La imagen de la sal –decía Juan Pablo II- “nos
recuerda que, por el bautismo, todo nuestro ser ha sido profundamente
transformado, porque ha sido "sazonado" con la vida nueva que viene
de Cristo (cf. Rm 6, 4). La sal por la que no
se desvirtúa la identidad cristiana, incluso en un ambiente hondamente
secularizado, es la gracia bautismal que nos ha regenerado, haciéndonos vivir
en Cristo”.
La
luz revela el misterio de Dios: “Dios es luz y no hay en Él oscuridad alguna” (1 Jn 1,5). La luz es atributo específico de Dios, que podrá ser aplicado únicamente
a Jesucristo, el Hijo eterno de Dios. En Él, que es la luz, Dios ha manifestado
su ser eterno. Cristo es la fuente y el modelo del testimonio del
discípulo como luz del mundo. “Nosotros tenemos el maravilloso y exigente cometido de
ser su reflejo. Es el mysterium lunae” (Juan
Pablo II). La carta a los Hebreos utiliza dos veces el verbo
iluminar para describir la
identidad del cristiano (Hb 6,4; 10,32). Los
creyentes son "iluminados". El bautismo cristiano es llamado
iluminación, (fotismós), ya desde San Ignacio
de Antioquía
(35-107).
En tiempos de Jesús, la casa de la gente
sencilla, de una sola habitación, era iluminada por una lamparilla colgada en
el techo, y se apagaba con una vasija o un celemín, que servía para medir los cereales
del diezmo. “No se enciende una vela para meterla debajo del celemín…no
se puede ocultar una ciudad puesta en lo alto de un monte” (Evangelio).
Brillará la luz en las tinieblas cuando realizamos las obras de misericordia
(primera lectura). “El justo brillará en las tinieblas como una luz” (salmo
responsorial).
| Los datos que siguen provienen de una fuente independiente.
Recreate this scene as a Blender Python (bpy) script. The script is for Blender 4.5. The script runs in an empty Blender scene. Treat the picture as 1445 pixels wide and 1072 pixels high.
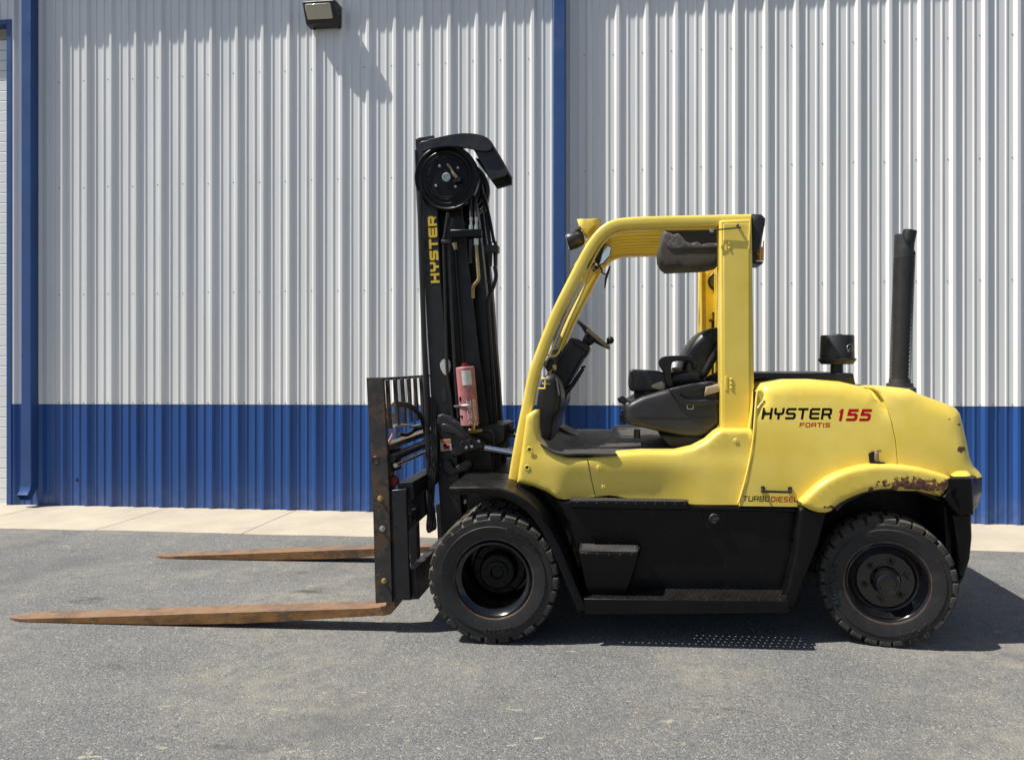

Leemos también en el Evangelio: “Alumbre así vuestra luz a los
hombres para que vean vuestras buenas obras y den gloria a vuestro Padre que
está en el cielo”. Así la fe se
convierte en testimonio. Unidos a Cristo, el Lucero de la Mañana, “los cristianos pueden difundir
en medio de las tinieblas de la indiferencia y del egoísmo la luz del amor de
Dios, verdadera sabiduría que da significado a la existencia y a la actuación
de los hombres” (Benedicto XVI). Y San Pablo nos recomienda: “Vivid como hijos
de la luz, pues toda bondad, justicia y verdad son frutos de la luz” (Ef 5, 9).